The author Terry Pratchett had some of best error messages in his Discworld novels. The Hex computer could produce the following

++?????++ Out of Cheese Error. Redo From Start.

+++ Divide By Cucumber Error. Please Reinstall Universe And Reboot +++

+++Whoops! Here comes the cheese! +++

bsderyesterday at 11:46 PM

Don't blame this one on programming techies. This one is ALL the fault of shitty UI designers abusing modal dialog boxes.

A modal dialog is supposed to be for something damn near irreversible--like about to blow away your application because of error. You are supposed to STOP and go get the guru or you are about to lose, badly.

Unfortunately, UI designers throw them up for everything and people get used to simply clicking "OK" to make them go away so that they can get back to doing their task. So, when the user gets an actual error, they've already blown away the dialog box with information.

Your 'Saving this image as a JPG will not preserve the transparency used in the image. Save anyway?' line is a horrifically excellent example. That is a standard "Save As..." response, and it should NEVER have been. That should have always been under "Export..." as saving should never throw away information and it would be perfectly fine to regenerate a JPG as long as you have the full information still available in the original file.

This is the stuff that infuriates me about the UI designers. Your job is about interactions, first, and pixels, second.

pseudohadamardtoday at 4:00 AM

  This is because error messages have historically been bad, unintelligible, un-actionable, and hard to separate from soft errors that don't actually matter.
And they've only got worse: "Something went wrong". Well no shit Sherlock, I can tell something went wrong because the thing I tried to do didn't work. Possibly the single most useless error message every created, and it's everywhere. Most of the worst-case error messages in the quoted response are still better than this one.

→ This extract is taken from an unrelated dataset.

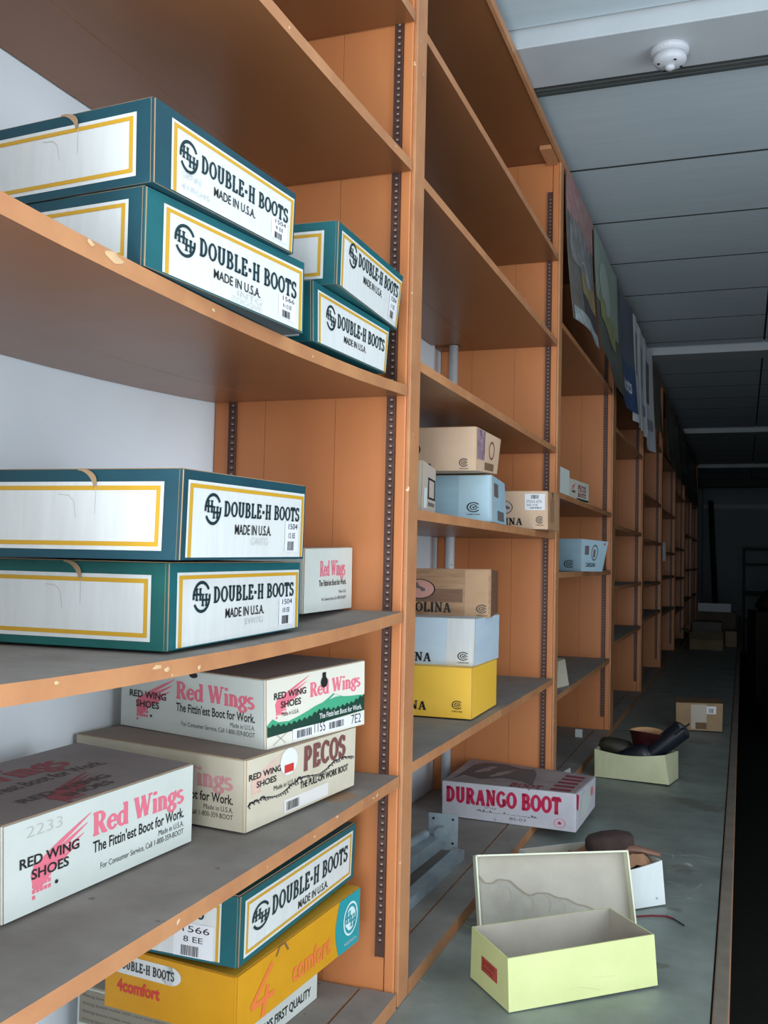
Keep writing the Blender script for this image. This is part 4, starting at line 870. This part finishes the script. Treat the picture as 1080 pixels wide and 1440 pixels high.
# ============================================================ FOOTWEAR
def ring(c,ax,ay,rx,ry,n=18,e=1.0):
    c=Vector(c); return [c+Vector(ax)*rx*math.copysign(abs(math.cos(2*math.pi*k/n))**e,math.cos(2*math.pi*k/n))+Vector(ay)*ry*math.copysign(abs(math.sin(2*math.pi*k/n))**e,math.sin(2*math.pi*k/n)) for k in range(n)]
def boot(name,label,heel,toe_dir,shaft_dir,length,shaft_len,r0_,r1_,outer,inner,group,up=Vector((0,0,1)),tilt_open=None):
    """pull-on boot: foot lofted from heel to toe, shaft lofted from ankle to a thick open top"""
    heel=Vector(heel); td=Vector(toe_dir).normalized(); sd=Vector(shaft_dir).normalized()
    side=td.cross(up).normalized(); upv=side.cross(td).normalized()
    root=thing(name,heel,label,'boot',group)
    mb=MB(); rings=[]
    for t,w,h in ((0,.022,.030),(.06,.030,.044),(.2,.034,.052),(.38,.034,.050),(.55,.038,.040),(.72,.044,.030),(.86,.042,.024),(.95,.030,.018),(1,.010,.010)):
        rings.append(ring(heel+td*length*t+upv*(h+.012),side,upv,w,h,18,.85))
    mb.loft(rings); fo=link('vamp',mb,outer,root,smooth=True)
    mb=MB(); pts=[]
    for t,w in ((0,.028),(.08,.034),(.25,.034),(.45,.031),(.6,.038),(.75,.046),(.9,.042),(1.0,.022)): pts.append((t,w))
    outl=[heel+td*length*t+side*w for t,w in pts]+[heel+td*length*t-side*w for t,w in reversed(pts)]
    mb.loft([outl,[p+upv*.012 for p in outl]]); link('sole',mb,BLACKL,root)
    mb=MB(); hp=[heel+td*length*t+side*s_ for t,s_ in ((0,.024),(.06,.031),(.22,.031),(.22,-.031),(.06,-.031),(0,-.024))]
    mb.loft([[p-upv*.018 for p in hp],hp]); link('heel',mb,BLACKL,root)
    a0=heel+td*length*.20+upv*.055
    mb=MB(); rings=[]; n=20; ax=side; ay=sd.cross(side).normalized()
    K=7
    for i in range(K+1):
        t=i/K; rr_=r0_+(r1_-r0_)*t; rings.append(ring(a0+sd*shaft_len*t,ax,ay,rr_*.82,rr_,n))
    top=a0+sd*shaft_len; dipv=sd
    # scalloped rim
    rings[-1]=[p+sd*.005*math.cos(4*math.pi*k/n) for k,p in enumerate(rings[-1])]
    mb.loft(rings,caps=(True,False)); link('shaft',mb,outer,root,smooth=True)
    mb=MB(); inn=[]
    for i in (K,K-1,K-2,K-4,1):
        inn.append([a0+sd*shaft_len*(i/K)+(p-(a0+sd*shaft_len*(i/K)))*.93 for p in rings[i]])
    mb.loft([rings[-1]]+inn,caps=(False,True)); link('lining',mb,inner,root,smooth=True)
    mb=MB()
    for sg in ((1,-1) if r1_<.06 else ()):
        b=top+ax*sg*r1_*.80
        mb.tube([b-sd*.03,b+sd*.012+ax*sg*.004,b+sd*.024-ax*sg*.002,b+sd*.006-ax*sg*.006,b-sd*.03-ax*sg*.006],.0035,6)
    if mb.v: link('pull_strap',mb,outer,root)
    return root
GBOOT=None
boot('boot','dark burgundy leather boot standing up out of the cream box, tan lining showing',(-.300,4.000,.768),(-.985,.17,0),(.0,-.34,1),.20,.112,.052,.076,BURG,TANL,GBOOT)
boot('boot','navy black leather boot lying in the cream box, shaft leaning out to the right',(-.312,3.935,.768),(-.985,.17,0),(.74,.02,.68),.20,.190,.034,.039,NAVY,BLACKL,GBOOT)
# a third dark shoe toe at the left of the box
root=thing('shoe',(-.51,3.99,.77),'worn olive-black shoe poking over the left end of the cream box','shoe')
mb=MB(); rings=[]
for t,w,h,z in ((0,.02,.02,.80),(.1,.034,.04,.815),(.3,.038,.045,.835),(.55,.036,.036,.85),(.8,.040,.026,.862),(.95,.03,.018,.866),(1,.01,.008,.866)):
    rings.append(ring((-.385-.145*t,3.985+.02*t,z+.002),(0.1,1,0),(.25,0,.97),w,h,16,.85))
mb.loft(rings); link('upper',mb,mat('olive_leather',(58,52,38),.5,var=(36,34,26),scale=14),root,smooth=True)
mb=MB(); o_=[(-.39-.143*t,3.985+.02*t+s*w*.9,.798+.050*t) for t,w,s in ((0,.025,1),(.3,.036,1),(.7,.042,1),(1,.018,1),(1,.018,-1),(.7,.042,-1),(.3,.036,-1),(0,.025,-1))]
mb.loft([[Vector(p) for p in o_],[Vector(p)+Vector((0,0,.01)) for p in o_]]); link('sole',mb,BLACKL,root)

# brown suede shoe, heel up in the white box, with tongue and tissue
root=thing('shoe',(-.36,2.57,.775),'dark brown suede shoe lying heel up in tissue in the white box','shoe')
mb=MB(); rings=[]
S0=Vector((-.395,2.60,.79)); S1=Vector((-.275,2.50,.868)); dv=(S1-S0); 
for t,w,h in ((0,.015,.015),(.08,.034,.03),(.3,.042,.04),(.55,.042,.046),(.8,.046,.048),(.93,.044,.044),(1,.036,.036)):
    rings.append(ring(S0+dv*t+Vector((0,0,.02*math.sin(t*3))),(.65,.75,0),(-.3,.25,.9),w,h,18,.8))
rings=[]
for (p,w,h) in (((-.365,2.525,.872),.012,.012),((-.355,2.530,.868),.030,.024),((-.325,2.545,.866),.036,.034),((-.290,2.560,.868),.036,.036),((-.262,2.572,.868),.032,.032)):
    rings.append(ring(p,(-.4,.9,0),(0,0,1),w,h,18,.5))
mb=MB(); mb.loft(rings); link('heel_counter',mb,SUEDE,root,smooth=True)
mb=MB(); rings=[]
for (p,w,h) in (((-.30,2.555,.845),.030,.020),((-.262,2.55,.868),.022,.012),((-.232,2.548,.868),.014,.007),((-.205,2.555,.862),.014,.006),((-.188,2.562,.858),.010,.005)):
    rings.append(ring(p,(-.1,.95,0),(0,0,1),w,h,14))
mb.loft(rings); link('tongue',mb,BRLEATHER,root,smooth=True)
mb=MB(); mb.loft([ring((-.33,2.49,.80),(.7,.7,0),(0,0,1),.09,.035,16),ring((-.31,2.53,.825),(.7,.7,0),(0,0,1),.085,.035,16),ring((-.30,2.57,.815),(.7,.7,0),(0,0,1),.06,.03,16)]); link('vamp',mb,SUEDE,root,smooth=True)
# crumpled tissue
mb=MB(); rd=random.Random(3); n=16; m_=10; vs=[]
bx=[Vector(BOX['whitebox'][i]) for i in (0,1,2,3)]
for j in range(m_+1):
    for i in range(n+1):
        u_=.05+.9*i/n; v_=.05+.9*j/m_
        p=(bx[0]*(1-u_)+bx[1]*u_)*(1-v_)+(bx[3]*(1-u_)+bx[2]*u_)*v_
        z=.835+.012*rd.random()+.022*(u_>.55)*math.sin(math.pi*min(1,(u_-.5)*2))-.03*(u_<.4)
        if i in (0,n) or j in (0,m_): z-=.02
        vs.append((p.x,p.y,z))
mb.add(vs,[(j*(n+1)+i,j*(n+1)+i+1,(j+1)*(n+1)+i+1,(j+1)*(n+1)+i) for j in range(m_) for i in range(n)])
o=link('tissue_paper',mb,TISSUE,smooth=False); tag(o,'crumpled tan tissue paper filling the open white box','paper')
# dark red lace: out of the box and trailing on the counter
mb=MB(); mb.tube([(-.262,2.451,.862),(-.252,2.437,.852),(-.249,2.428,.83),(-.252,2.420,.80),(-.262,2.412,.765),(-.255,2.41,.7455),(-.236,2.424,.7452),(-.20,2.447,.7452),(-.165,2.458,.7452),(-.150,2.448,.7452)],.0022,6)
root=tag(link('shoelace',mb,LACE),'dark red shoelace hanging out of the white box and trailing on the counter','shoelace')
mb=MB(); mb.tube([(-.150,2.448,.7452),(-.136,2.430,.7452),(-.123,2.412,.7452)],.0018,6); link('lace_tip',mb,BLACKM,root)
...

If you ever run into a developer who thinks "something went wrong" is an appropriate error message, have them killed. Then kill their entire family and pets, burn their house down, and plough salt into the ground where it stood. Finally, put up a sign that says "The person who used to live here thought 'something went wrong' is an appropriate error message to display when something goes wrong. Take note of their current situation when you next add an error message to your software".